日本版ブラックフライデー元年!?

週明けの月曜日、筆者のフェイスブックには、イオンモールのブラックフライデーの広告が躍っています。米国では今年は11月25日(金)からブラックフライデーのセールが始まります。これに対して、いよいよ日本でもブラックフライデーが本格化する「ブラックフライデー元年」になるのでしょうか。

イオンモールの広告を見ると、期間限定・数量限定の目玉商品が並んでいて目移りしそうです。さらに、専門店限定のWAON POINTの還元キャンペーン(貯まったWAON POINTを利用すると、その利用額の30%を後日ポイント還元する)や、専門店限定でイオンカードでのクレジット払い金額に対し最大20倍のときめきポイントがもらえるといったキャンペーンが紹介されていますので、わくわくしてきます。

また、トイザらスやGAPもブラックフライデー商戦を展開する模様です。

今年はブラックフライデーで年末商戦の号砲が響くのでしょうか。

初年度はイオンに有利、正念場は来年から

今年は秋が早く駆け抜けていて、気候だけを言えば12月の気分です。したがって、年末を意識した商戦の火ぶたが11月末のブラックフライデーであるというのは悪くないと思います。筆者も「そろそろ年末に向けて買い物でもしたい」と月曜から考えてしまいました。

以前も書きましたが、イオンのブラックフライデー初年度は先行者利益があると予想できます。実際に目玉商品の詳細、数、価格がわからないため、気になる消費者は「まずは行ってみよう」となり、さらに目玉商品を買うことで財布の紐が緩み「ついで買いもしよう」と考えるのではないでしょうか。
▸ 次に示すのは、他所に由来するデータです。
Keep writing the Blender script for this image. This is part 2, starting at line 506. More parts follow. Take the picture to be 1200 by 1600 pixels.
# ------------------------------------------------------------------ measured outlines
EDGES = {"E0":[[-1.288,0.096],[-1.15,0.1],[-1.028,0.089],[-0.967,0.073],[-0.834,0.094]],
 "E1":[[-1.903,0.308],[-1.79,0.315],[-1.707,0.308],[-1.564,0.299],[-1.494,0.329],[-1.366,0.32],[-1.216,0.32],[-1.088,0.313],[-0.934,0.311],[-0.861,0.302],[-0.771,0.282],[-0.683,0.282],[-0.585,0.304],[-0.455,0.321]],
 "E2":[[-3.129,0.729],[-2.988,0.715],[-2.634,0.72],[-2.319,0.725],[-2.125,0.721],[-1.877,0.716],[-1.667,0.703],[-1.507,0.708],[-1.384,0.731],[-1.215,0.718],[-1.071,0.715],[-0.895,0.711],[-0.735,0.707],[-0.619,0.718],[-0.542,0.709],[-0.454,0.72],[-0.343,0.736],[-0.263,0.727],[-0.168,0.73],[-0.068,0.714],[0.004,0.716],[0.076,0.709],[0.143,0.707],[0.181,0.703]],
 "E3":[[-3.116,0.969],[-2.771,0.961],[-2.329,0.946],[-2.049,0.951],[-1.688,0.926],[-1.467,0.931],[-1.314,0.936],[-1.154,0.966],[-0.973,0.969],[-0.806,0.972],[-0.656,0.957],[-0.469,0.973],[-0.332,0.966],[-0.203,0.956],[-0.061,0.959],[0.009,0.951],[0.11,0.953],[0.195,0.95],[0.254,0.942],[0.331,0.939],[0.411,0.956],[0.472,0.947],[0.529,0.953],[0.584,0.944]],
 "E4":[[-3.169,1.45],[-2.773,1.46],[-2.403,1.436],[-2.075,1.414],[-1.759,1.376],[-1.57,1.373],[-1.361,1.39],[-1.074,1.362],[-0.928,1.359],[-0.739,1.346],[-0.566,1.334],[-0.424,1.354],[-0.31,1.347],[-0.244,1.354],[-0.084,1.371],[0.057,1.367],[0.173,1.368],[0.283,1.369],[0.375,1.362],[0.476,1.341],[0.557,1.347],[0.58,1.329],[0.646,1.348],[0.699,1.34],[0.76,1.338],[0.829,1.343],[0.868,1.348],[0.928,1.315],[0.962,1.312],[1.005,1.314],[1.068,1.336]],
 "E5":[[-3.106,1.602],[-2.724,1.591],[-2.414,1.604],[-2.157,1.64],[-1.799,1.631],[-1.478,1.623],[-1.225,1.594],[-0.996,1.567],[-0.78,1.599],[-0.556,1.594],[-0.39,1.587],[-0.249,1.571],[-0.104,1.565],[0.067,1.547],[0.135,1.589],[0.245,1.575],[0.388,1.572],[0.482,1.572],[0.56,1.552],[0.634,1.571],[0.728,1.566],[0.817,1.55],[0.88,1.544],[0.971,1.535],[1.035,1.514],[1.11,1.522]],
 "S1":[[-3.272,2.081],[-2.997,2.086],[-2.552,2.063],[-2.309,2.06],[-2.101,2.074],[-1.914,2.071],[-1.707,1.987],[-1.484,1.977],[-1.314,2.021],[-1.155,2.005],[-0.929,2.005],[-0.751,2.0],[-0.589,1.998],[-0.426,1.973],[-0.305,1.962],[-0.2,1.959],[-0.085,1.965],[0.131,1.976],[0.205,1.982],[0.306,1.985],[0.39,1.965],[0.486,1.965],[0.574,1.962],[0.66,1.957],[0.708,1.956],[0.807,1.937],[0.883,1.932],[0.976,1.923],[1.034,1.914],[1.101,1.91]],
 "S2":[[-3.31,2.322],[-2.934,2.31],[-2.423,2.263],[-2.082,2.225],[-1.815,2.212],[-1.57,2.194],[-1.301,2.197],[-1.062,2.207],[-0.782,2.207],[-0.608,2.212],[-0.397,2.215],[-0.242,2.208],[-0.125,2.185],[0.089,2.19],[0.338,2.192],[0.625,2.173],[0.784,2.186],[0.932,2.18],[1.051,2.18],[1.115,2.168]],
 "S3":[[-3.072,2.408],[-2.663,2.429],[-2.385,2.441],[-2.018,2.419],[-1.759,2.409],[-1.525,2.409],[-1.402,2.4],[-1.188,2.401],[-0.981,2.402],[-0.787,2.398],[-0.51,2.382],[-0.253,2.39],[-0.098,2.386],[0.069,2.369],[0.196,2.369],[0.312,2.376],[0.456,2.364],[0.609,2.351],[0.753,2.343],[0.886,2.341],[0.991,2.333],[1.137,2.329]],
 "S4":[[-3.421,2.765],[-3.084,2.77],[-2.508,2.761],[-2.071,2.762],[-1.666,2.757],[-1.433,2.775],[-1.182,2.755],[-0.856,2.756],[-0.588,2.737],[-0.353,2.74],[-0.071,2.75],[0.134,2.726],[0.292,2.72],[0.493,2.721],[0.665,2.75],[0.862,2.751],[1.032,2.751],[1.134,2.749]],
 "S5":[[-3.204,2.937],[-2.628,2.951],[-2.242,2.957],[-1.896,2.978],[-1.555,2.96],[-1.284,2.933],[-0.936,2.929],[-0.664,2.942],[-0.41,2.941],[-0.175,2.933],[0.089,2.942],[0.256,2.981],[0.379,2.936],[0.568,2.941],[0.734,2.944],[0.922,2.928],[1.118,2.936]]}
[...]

イオン側はこうした集客に加えて、目玉商品の供給量と非目玉商品の価格をコントロールできるので、しっかり儲けることでしょう。今年のブラックフライデーはイオンにとって帳簿が相当なブラック(黒字)になると予想できます。

むしろ問題はその後です。普段消費者がイオンで買っているものを前倒しで買うだけでは自社シェア内の時間シフトに終わり、その後の商売がきつくなります。ブラックフライデーだからといって消費者の懐が温かくなるのではありません。他社からシェアをとれるかが、本当のポイントです。

翌年になれば、イオンの手の内と成果を見て競合店は的確な対応をしてくるでしょう。また、今年の目玉商品以外があまり高いと来年消費者は来てくれません。消費者も徐々に競合店舗を比較しながらチェリーピックをするでしょう。EC事業者も黙っていません。今年だけでなく、来年以降もにらんだ巧みな算盤勘定がイオンには求められることでしょう。

米国のブラックフライデーとの違いは?

米国の場合、12月後半には実質的なクリスマス休暇に入りますので、ブラックフライデーはクリスマス商戦のスタートと言ってもよいでしょう。しかし、日本の場合、従来の商戦は年末です。したがって、ブラックフライデーは年末商戦としてはやや早い気がします。しかもボーナス前で家計的には一番きついタイミングです。

イオンは今回の商戦を年末商戦のスタートと位置付けるのか、日本でのクリスマス商戦として位置付けるのか、あるいはそうしたものとは別の独立した商戦とするのか、大変興味深いです。

そして、実のところはイオンカードの保有者数と使用額が高まるだけでも成功と考えているのか、ぜひ聞いてみたいところです。

今週末は紅葉狩りをと思っていましたが、イオンモールに出かけてみる必要がありそうです。